▶ DATA TO USE
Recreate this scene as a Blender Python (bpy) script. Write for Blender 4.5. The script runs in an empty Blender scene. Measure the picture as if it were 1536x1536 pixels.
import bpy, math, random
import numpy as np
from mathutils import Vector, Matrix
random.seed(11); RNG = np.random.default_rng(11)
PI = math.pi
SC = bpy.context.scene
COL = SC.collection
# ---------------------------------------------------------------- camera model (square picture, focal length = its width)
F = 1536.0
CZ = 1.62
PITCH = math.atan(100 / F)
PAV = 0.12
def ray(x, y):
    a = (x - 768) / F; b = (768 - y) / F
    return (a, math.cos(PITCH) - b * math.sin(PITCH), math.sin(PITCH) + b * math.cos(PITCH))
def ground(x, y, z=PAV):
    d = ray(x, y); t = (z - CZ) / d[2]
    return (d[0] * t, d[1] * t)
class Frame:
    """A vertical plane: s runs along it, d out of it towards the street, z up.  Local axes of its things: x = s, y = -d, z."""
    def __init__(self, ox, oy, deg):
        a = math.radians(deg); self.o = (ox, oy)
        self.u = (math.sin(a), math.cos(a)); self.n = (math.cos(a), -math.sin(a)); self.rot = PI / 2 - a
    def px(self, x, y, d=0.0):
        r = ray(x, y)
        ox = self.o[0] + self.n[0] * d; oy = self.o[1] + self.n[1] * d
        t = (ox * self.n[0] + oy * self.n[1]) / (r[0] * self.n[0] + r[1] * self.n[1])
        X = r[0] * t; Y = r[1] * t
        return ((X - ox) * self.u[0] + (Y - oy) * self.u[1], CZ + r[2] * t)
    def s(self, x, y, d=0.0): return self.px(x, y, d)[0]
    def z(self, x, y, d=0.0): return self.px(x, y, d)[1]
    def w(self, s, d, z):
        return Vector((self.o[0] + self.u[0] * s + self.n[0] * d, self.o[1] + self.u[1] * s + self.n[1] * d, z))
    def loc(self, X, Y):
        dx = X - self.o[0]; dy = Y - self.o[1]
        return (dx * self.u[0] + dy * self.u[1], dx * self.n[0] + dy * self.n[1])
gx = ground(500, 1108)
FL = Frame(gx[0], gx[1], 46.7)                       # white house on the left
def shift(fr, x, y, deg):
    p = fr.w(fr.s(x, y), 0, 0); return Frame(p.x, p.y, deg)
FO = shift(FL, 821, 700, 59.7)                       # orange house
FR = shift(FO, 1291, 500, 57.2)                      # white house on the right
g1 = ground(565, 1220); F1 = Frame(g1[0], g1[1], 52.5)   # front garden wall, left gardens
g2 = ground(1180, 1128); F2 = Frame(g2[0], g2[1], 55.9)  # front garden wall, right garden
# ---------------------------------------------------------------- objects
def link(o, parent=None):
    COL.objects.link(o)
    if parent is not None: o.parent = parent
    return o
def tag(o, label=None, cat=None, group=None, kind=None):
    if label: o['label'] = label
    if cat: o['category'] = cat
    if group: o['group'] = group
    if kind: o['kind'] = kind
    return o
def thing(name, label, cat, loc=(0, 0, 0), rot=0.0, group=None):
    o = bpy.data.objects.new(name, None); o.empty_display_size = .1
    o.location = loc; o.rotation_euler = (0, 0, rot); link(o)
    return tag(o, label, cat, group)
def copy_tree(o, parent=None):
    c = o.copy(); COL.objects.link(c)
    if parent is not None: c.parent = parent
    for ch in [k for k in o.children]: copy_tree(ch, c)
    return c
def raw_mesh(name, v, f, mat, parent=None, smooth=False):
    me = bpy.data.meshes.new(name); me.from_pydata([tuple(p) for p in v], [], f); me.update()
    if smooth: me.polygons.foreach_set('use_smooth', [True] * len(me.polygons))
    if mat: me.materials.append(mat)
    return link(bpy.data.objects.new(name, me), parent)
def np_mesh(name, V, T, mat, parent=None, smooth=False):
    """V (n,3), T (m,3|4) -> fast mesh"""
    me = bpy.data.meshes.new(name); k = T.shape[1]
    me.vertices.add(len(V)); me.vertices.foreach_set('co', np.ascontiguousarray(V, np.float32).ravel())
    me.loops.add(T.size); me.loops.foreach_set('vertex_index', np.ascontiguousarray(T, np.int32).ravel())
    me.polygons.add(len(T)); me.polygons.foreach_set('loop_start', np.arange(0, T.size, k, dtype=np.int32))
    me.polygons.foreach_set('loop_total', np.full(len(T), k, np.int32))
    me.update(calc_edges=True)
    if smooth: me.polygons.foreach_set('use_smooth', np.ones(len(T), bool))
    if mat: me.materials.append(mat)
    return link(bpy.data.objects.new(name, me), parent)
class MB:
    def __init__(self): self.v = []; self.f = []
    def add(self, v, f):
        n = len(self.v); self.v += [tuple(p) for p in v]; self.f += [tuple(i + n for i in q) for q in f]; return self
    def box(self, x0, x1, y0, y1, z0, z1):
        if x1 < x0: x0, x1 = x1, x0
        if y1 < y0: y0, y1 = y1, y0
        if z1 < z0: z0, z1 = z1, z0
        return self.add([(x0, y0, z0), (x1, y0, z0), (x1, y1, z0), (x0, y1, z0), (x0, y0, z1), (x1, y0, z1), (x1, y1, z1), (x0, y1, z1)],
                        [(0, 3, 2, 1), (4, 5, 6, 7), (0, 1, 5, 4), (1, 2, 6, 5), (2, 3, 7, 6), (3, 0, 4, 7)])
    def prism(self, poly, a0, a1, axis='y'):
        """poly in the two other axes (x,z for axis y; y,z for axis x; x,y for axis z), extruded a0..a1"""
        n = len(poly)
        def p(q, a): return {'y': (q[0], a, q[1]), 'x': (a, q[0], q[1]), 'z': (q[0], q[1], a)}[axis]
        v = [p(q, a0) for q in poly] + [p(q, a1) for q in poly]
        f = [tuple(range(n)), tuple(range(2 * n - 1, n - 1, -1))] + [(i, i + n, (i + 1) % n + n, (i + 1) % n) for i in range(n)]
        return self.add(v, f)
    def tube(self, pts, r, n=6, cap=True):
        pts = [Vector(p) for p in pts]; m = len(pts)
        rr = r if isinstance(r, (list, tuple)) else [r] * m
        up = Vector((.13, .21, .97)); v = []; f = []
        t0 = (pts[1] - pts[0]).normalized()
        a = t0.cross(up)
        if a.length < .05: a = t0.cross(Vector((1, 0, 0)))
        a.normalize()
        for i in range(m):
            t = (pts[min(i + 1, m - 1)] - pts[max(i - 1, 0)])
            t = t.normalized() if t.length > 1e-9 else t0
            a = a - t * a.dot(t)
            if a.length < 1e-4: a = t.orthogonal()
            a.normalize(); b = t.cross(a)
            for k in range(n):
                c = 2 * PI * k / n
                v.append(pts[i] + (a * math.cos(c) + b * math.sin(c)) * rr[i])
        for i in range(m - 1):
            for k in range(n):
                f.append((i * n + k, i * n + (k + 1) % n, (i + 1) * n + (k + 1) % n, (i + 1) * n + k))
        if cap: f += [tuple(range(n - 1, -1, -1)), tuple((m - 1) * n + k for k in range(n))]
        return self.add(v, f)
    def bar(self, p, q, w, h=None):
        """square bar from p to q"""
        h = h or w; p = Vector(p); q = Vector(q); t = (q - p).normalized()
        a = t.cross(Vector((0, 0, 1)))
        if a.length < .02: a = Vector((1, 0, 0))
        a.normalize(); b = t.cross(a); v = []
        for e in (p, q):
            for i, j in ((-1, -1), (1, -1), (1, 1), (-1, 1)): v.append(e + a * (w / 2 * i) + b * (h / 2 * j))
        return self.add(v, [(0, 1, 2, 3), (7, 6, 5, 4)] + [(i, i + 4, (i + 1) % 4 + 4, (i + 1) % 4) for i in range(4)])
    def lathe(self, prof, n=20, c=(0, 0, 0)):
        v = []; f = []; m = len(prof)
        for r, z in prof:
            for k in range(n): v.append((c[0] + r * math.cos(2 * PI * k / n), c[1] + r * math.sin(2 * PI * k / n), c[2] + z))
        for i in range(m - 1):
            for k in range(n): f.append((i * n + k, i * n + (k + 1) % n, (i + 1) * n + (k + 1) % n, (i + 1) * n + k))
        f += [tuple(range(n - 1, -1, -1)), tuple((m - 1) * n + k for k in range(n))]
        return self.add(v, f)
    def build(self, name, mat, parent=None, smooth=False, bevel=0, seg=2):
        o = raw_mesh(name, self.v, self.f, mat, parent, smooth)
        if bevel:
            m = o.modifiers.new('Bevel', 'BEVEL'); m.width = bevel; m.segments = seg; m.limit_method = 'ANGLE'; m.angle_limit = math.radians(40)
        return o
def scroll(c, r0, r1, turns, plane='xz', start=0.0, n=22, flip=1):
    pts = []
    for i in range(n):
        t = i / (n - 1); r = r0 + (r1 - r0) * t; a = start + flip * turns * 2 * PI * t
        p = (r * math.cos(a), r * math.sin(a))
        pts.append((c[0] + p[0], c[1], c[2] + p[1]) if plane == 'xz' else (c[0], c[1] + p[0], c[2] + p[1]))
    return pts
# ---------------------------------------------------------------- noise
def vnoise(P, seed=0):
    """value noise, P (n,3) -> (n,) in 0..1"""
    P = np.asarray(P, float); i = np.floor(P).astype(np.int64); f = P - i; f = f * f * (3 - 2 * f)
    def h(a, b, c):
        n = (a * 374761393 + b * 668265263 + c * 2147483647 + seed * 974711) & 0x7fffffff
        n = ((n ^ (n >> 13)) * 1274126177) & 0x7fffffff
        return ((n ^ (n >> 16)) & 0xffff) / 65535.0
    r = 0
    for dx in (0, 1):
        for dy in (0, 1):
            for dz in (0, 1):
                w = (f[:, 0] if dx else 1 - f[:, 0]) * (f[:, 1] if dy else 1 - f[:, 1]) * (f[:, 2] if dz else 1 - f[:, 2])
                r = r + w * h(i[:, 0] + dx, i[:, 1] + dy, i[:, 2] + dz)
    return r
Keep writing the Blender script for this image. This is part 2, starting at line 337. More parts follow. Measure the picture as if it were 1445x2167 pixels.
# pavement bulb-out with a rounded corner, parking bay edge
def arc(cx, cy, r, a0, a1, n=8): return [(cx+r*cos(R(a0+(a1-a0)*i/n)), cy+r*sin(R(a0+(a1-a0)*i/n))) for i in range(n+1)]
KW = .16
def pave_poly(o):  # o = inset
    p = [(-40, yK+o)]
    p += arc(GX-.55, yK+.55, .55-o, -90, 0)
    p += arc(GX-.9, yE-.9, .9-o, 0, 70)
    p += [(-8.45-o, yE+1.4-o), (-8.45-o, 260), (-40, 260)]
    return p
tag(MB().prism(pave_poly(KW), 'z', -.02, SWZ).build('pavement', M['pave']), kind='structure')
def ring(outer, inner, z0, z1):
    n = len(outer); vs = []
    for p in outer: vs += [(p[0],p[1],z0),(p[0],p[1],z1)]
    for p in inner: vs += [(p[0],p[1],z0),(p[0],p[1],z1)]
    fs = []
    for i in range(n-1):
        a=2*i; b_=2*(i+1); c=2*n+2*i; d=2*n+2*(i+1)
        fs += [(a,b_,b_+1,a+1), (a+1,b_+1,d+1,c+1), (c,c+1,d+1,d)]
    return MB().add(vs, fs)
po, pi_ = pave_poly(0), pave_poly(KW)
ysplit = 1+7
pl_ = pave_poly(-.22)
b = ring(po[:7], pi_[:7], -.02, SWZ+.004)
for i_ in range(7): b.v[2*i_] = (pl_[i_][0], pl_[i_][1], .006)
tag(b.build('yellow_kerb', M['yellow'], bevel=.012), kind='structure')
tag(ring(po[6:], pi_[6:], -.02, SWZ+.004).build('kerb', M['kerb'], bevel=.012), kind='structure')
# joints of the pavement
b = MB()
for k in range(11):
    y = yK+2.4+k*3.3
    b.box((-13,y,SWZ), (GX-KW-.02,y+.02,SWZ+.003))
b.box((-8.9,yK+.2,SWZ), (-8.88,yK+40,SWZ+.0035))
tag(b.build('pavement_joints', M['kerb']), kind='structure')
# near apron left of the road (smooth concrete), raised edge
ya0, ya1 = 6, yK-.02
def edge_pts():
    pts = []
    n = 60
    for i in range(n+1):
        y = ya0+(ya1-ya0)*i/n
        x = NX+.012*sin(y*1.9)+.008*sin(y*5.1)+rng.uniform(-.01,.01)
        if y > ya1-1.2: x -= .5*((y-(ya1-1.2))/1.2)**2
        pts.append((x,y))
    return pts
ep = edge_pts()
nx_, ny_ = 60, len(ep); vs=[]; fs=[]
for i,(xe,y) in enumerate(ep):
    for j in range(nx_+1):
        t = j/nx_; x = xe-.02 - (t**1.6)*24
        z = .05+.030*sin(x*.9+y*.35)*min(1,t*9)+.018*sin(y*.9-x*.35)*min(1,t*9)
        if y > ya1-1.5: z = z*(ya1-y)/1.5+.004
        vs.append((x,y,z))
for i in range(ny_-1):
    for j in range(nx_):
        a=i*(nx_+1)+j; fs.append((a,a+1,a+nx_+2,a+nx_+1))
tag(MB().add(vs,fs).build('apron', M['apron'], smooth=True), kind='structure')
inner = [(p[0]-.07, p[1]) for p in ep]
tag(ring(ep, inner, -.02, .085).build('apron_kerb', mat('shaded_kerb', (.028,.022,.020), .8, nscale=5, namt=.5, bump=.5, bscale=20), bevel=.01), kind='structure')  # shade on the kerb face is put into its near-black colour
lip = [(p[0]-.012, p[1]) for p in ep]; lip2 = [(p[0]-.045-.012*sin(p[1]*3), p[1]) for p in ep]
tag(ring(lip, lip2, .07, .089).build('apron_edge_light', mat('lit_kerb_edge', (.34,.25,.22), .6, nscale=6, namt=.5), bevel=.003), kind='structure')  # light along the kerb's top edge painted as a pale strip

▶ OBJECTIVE
In the listing, find every line containing the word "scene" and list it.

▶ THE REPLY
Recreate this scene as a Blender Python (bpy) script. Write for Blender 4.5. The script runs in an empty Blender scene. Measure the picture as if it were 1536x1536 pixels.
SC = bpy.context.scene